Cantor Young was invested in 2006 by Hebrew Union College-Jewish Institute of Religion in New York City and is already emerging as an original voice in Jewish music.  In addition to working as an accomplished and talented vocalist, guitarist and pianist, she has composed more than forty original liturgical and secular works and just recently released Carry Me, her debut solo album.  Her talents as a singer and songwriter have brought her to perform both across the country from Shreveport, Louisiana, to Fairbanks, Alaska, and internationally in places such as Israel, Canada and Russia.
“I’m excited to work with an incredibly warm group of people who behave with such menschlikeit, who are easy to talk to and who are engaged in Judaism,” said Cantor Young of her new congregation.  She said that she has crossed paths with all three of the rabbis at Temple Beth El in the past, looks forward to working with the accompanist and feels as if she is coming home.
Also an innovator, Cantor Young has developed a women’s seder that was “creative and fun with music and dancing and that “brought in a lot of unaffiliated Jews.”  After working with B’nai Mitvah students, she led a teen choir to sing for the High Holy Days.  She also participated in cantorial concerts and in-house talent shows with congregations.
Cantor Young said it is “wonderful to work with high-level music with the congregation” and looks forward to doing that at Temple Beth El.  She is glad that her well-rounded education and diverse experience have prepared her for working with both Reform and Conservative liturgy.
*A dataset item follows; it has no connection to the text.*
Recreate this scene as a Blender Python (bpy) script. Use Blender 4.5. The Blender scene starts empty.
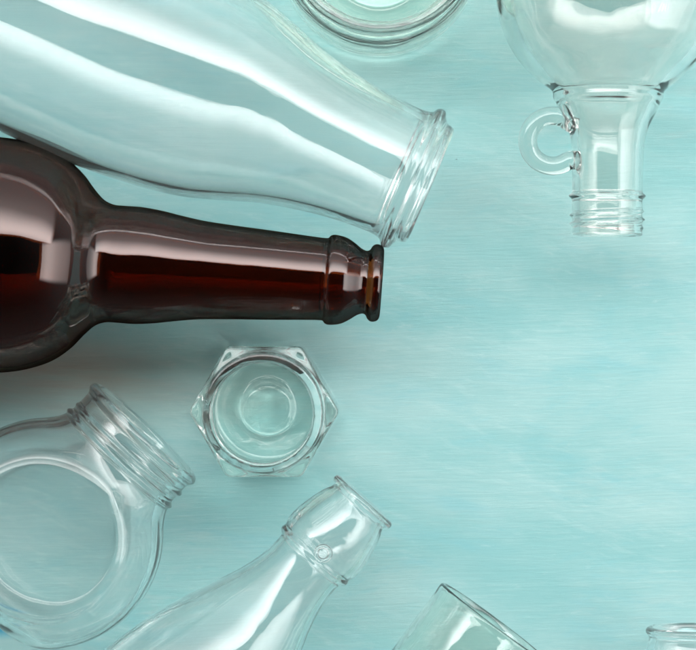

Both Youngs agree that, in the cantor’s words, “It takes a village,” to raise a family and are grateful that their young family has been embraced by both congregations.  She looks forward to immersing her own children in “meaningful moments with their communities.”  As Rabbi Young pointed out, “We want to be living up to ideas that we model with our own family life and to make the moments we have together with our families as special as they can be.”